Figure of merit is simple enough: measure the vertical and horizontal spread of the group, add them together and take the average. So, you can have a 10-shot group that spreads 3.5 inches wide and 5.0 inches tall, for 8.5 inches and a figure of merit of 4.25 inches.

Likewise, you could have a group that spans 7.0 inches vertical and 1.75 inches wide (I actually fired a group like that at 80 yards with a .45 Colt revolver), for a figure of merit of 4.375 inches, a number quite close to the sample above, but somewhat deceiving if both groups were posted together.

No doubt, those who shoot targets will continue to use group   diameter as the standard measurement of accuracy. For hunting, however, where we do not shoot groups in animals, what we really want to know is how well any given rifle will hold its shots to the point of aim or intended point of bullet impact.

* * *


Marlin Wish Lists

I’ve received quite a bit of correspondence over the last few months from folks wondering why Marlin does not chamber a variety of cartridges, including the .454 Casull, .405 Winchester, .45-90 WCF, .50 Alaskan, etc.

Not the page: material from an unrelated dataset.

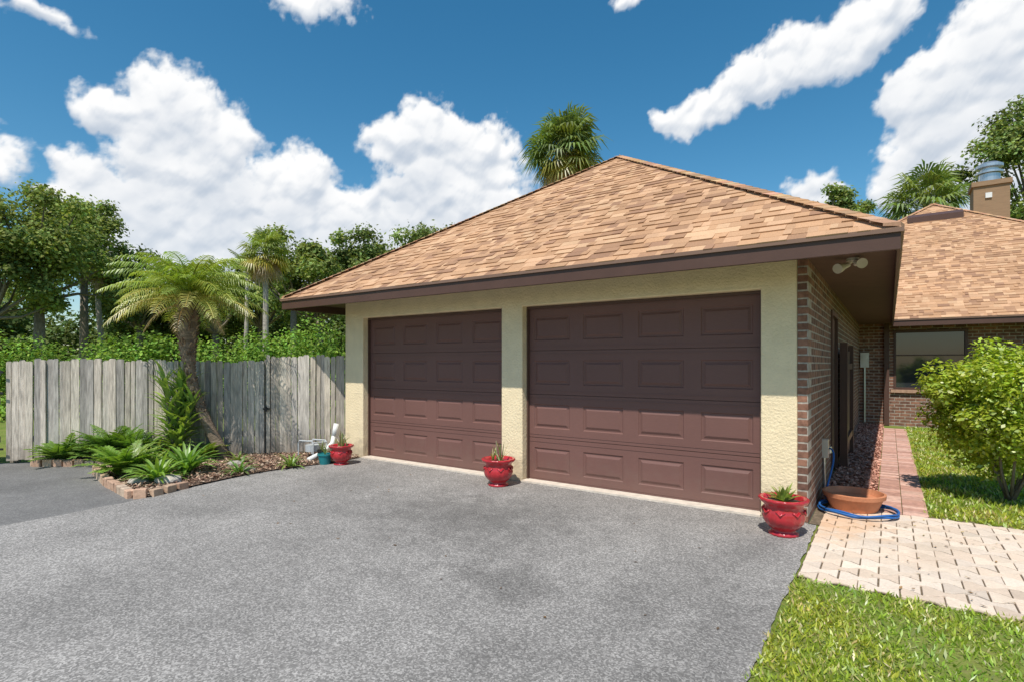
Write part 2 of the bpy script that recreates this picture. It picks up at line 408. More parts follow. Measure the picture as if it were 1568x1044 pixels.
# ---------------------------------------------------------------- pavers
def pavermat():
    m,t,out=new_mat('paver_concrete')
    co=t.n('ShaderNodeTexCoord').outputs['Object']
    a=t.n('ShaderNodeAttribute',attribute_name='Col').outputs['Color']
    f=t.mr(t.noise(co,60,5,.7),.3,.7,.85,1.12); 
    c=t.mix(1.0,a,t.gray(f),'MULTIPLY')
    d=t.vmath('LENGTH',t.vmath('DIVIDE',t.vmath('SUBTRACT',co,(.25,.1,0)),(.4,.6,1)))
    d=t.math('ADD',d,t.mr(t.noise(co,3,5,.7),.3,.7,-.6,.6))
    c=t.mix(t.mr(d,.3,1.1,.5,0,True),c,(.66,.36,.17,1))
    c=t.mix(t.mr(t.noise(co,1.6,6,.7),.50,.70,0,.4),c,(.45,.36,.27,1))
    bp=t.n('ShaderNodeBump',{'Height':t.noise(co,110,4,.7),'Strength':.4,'Distance':.004}).outputs[0]
    s=t.n('ShaderNodeBsdfPrincipled',{'Base Color':c,'Roughness':.9,'Normal':bp,'Specular IOR Level':.2})
    m.node_tree.links.new(s.outputs[0],out.inputs[0]); return m
M_paver=pavermat()
def paver_patio():
    mb=MB(); L=.225; w=.125; am=.027; XA,XB,YA,YB=.09,6.0,-1.42,.82
    def wave(x): 
        ph=(x/L)%1.0
        tri=abs(ph-.5)*4-1
        return max(-1,min(1,tri*1.8))*am
    r=0; y=YA+w/2
    while y<YB:
        off=(r%2)*L/2; x=XA-L+off
        while x<XB:
            xs=[x-L/2+L*k/8 for k in range(9)]
            top=[(xx,y+w/2+wave(xx-off)) for xx in xs]; bot=[(xx,y-w/2-wave(xx-off)) for xx in xs]
            poly=bot+top[::-1]
            g_=random.choice((.0008,.0015,.003,.0045,.006))
            P=[]
            for (px,py) in poly:
                dx=(px-x)/(L/2); 
                qx=px-math.copysign(g_,px-x) if abs(dx)>.99 else px
                qy=py-math.copysign(g_,py-y)
                P.append((min(max(qx,XA),XB),min(max(qy,YA),YB)))
            if max(p[0] for p in P)-min(p[0] for p in P)>.03 and max(p[1] for p in P)-min(p[1] for p in P)>.02:
                z=.006+U(-.003,.003); n=len(P)
                k=U(.90,1.06); col=random.choice([(.70,.57,.45),(.73,.61,.49),(.68,.54,.42),(.71,.59,.48)])
                if R()<.04: k*=.85
                col=tuple(c*k for c in col)
                cx_=sum(p[0] for p in P)/n; cy_=sum(p[1] for p in P)/n
                top_=[(p[0]+(cx_-p[0])*.02,p[1]+(cy_-p[1])*.035,z) for p in P]
                low=[(p[0],p[1],z-.004) for p in P]; lo2=[(p[0],p[1],-.03) for p in P]
                mb.add(top_+low+lo2,[tuple(range(n))]+[(i+n,(i+1)%n+n,(i+1)%n,i) for i in range(n)]+[(i+2*n,(i+1)%n+2*n,(i+1)%n+n,i+n) for i in range(n)],col)
            x+=L
        y+=w; r+=1
    mb.build('paver_patio',M_paver)
paver_patio()
sheet('paver_bedding',[(.085,-1.415),(5.99,-1.415),(5.99,.815),(.005,.95),(.005,.02),(.085,.02)],-.004,basic('joint_sand',(.16,.12,.08),.95,.5,20))
mb=MB(); y=.83; r=0
while y<9.2:
    for k in range(2):
        xa=.5+k*.203; 
        col=random.choice([(.52,.29,.22),(.56,.34,.27),(.47,.26,.2),(.6,.38,.3)]); kk=U(.85,1.1)
        z=.008+U(-.003,.003); mb.box(xa+.002,xa+.2,y,y+.096,-.03,z,tuple(c*kk for c in col))
    y+=.101; r+=1
mb.build('brick_path',M_vc,bevel=.003)
def in_poly(px,py,poly):
    ins=np.zeros(len(px),bool); j=len(poly)-1
    for i in range(len(poly)):
        xi,yi=poly[i];xj,yj=poly[j]
        c=((yi>py)!=(yj>py))&(px<(xj-xi)*(py-yi)/((yj-yi)+1e-12)+xi); ins^=c; j=i
    return ins
def chips(name,poly,n,size,cols,z0,zs,mat,jit=.5,aspect=.5):
    xs=[p[0] for p in poly];ys=[p[1] for p in poly]
    px=rng.uniform(min(xs),max(xs),n*3);py=rng.uniform(min(ys),max(ys),n*3); k=in_poly(px,py,poly); px=px[k][:n];py=py[k][:n]; m=len(px)
    P=np.stack([px,py,z0+rng.random(m)*zs],1); N=np.tile([0,0,1.],(m,1)); A,B=orient(N,size,aspect,jit)
    C=np.array(cols)[rng.integers(0,len(cols),m)]*(.7+.6*rng.random((m,1)))
    return leaf_object(name,P-A*.5,A,B,C,mat)
sheet('lava_rock_bed',[(.003,1.0),(.495,1.0),(.495,9.9),(.003,9.9)],.004,basic('lava_rock',(.5,.25,.18),.95,.4,50,1,60,bdist=.03))
chips('lava_rock',[(.01,1.0),(.49,1.0),(.49,9.9),(.01,9.9)],9000,.04,[(.55,.28,.2),(.45,.22,.16),(.62,.36,.27),(.34,.16,.11)],.008,.02,M_chip,.5,.8)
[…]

So, I’ll try to approach this in a methodical manner. First, overall cartridge length: The Marlin Model 336 (aka Model 95) can handle cartridges up to 2.55 inches in length. That eliminates the .348 Winchester, .35 Winchester, .405 WCF, .45-90 WCF, .50-100, .50-110 and a few other wildcats based on the longer cases.

Yes, the Marlin can be modified to accept longer cartridges, but it’s a painstaking one-of-a-kind job. Moreover, I am not aware of any custom gunsmith who has actually “proofed” a Marlin Model 336 after it has been changed to accommodate longer or larger cartridges, e.g., .50 calibers, and may suggest that the folks at Marlin know something we don’t about their lever actions.

The next problem is pressure. The Marlin Model 336 is limited to approximately 44,000 CUP operating pressure. That leaves out the .358 WCF or any case based on the .308 WCF, like the .243 Winchester. That also eliminates the .500 Smith & Wesson, .454 Casull, .357 Maximum, etc.

This also applies to the Marlin Model 94, which is commonly chambered for the .45 Colt, .357 Magnum, .41 Magnum and .44 Magnum, all of which have a pressure ceiling of around 40,000 psi or less. And again, while it may be possible to modify the action slightly so it will chamber the .357 Maximum, for example, the little Model 94 is not designed to take the factory-rated pressures of over 51,000 CUP.

* * *

If you want all the power and recoil you can stand in a lightweight, easy-carrying lever action, the best option right now is the Winchester Model 94 Traditional or Traditional CW .480 Ruger at 6.25 pounds with a hard rubber (plastic?) buttpad and 20-inch   barrel. Marlin is offering the Model 1895RL .480 Ruger and .475 Linebaugh with an 18.5-inch barrel and pistol-grip stock (nice touch) with ventilated recoil pad and sling swivels at 7 pounds.

And, some might not be aware that Legacy Sports International chambers its little Model 92 (Winchester Model 92 copy) for the .454 Casull - with a very thick buttpad. Even if you don’t load the little carbine to maximum pressures, it should offer about 250 to 300 fps more velocity in the 20-inch barrel than might be generated by the same load in a revolver.

Lastly, while it’s off the subject just a bit, a number of folks have wondered why Ruger doesn’t chamber its little Model 96 lever action for the .45 Colt or, for that matter, the .480 Ruger. It’s simple enough; the geometry of the rotary magazine won’t handle cartridges that are fatter than the .44 Magnum. Either cartridge would require a complete redesign and probably would include a single-stack or three-round staggered magazine.